A few of my friends told me that counselling had helped them through some tough times and suggested it might be a good idea for me. This hadn’t really occurred to me because I assumed that what I had been though didn’t really warrant counselling. Counselling seemed big and scary too; my friends, well they had been through really much more awful things than me so they needed it, but me? It’s hard to accept that you need help sometimes. I now know that there is no linear scale of awful, there is just the highs and low of everyday life – then there are things that break you. And counselling can help you heal (although of course you never fully recover). Once I again I was lucky that the bereavement midwife told me about Charlies Angels, which was local to me, and I went to the next support meeting. I got one of Ruth’s big hugs and we sat and talked. I was referred for counselling and set up the sessions.


Grief affects everybody differently and I feel so lucky to have had an expert to know this and help to navigate me through the process. I was unable to know at the beginning just how long and painful my journey through grief would be. The counselling was the only thing that got me through at the beginning and then supported me through my subsequent pregnancy (which was thankfully went without a hitch). It wasn’t the cost for me, though I realise it is prohibitive for others. If I’d known the value of it, I would have paid that ten times over. For me it was the normalisation, the recognition, that these things can break you and it’s normal to need help to heal properly. The practicalities too: the ease of setting it up, not having to ring around or have the first awkward conversation, not even knowing a ballpark figure for how much a session would cost!


Why do I want to be involved in Charlie’s Angel in the future?

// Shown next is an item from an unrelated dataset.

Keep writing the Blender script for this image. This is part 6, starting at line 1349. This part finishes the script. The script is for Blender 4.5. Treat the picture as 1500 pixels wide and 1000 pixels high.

Because I know that this ‘luck’ I had wasn’t really luck at all. It’s down to the hard work and determination of those people who had been in the same situation, who had a very different experience to mine. An army of people who thought ‘I want to make it better for anyone else who goes through what I went through’, and then went out and changed things for the better. And my experience isn’t necessarily the norm. There are gaps in the provision of bereavement care throughout the UK, and these are only growing. I want to be part of the protection and expansion of these vital support services, so that anyone who goes through any child bereavement is given the respect, the support and the care to keep going to the better days.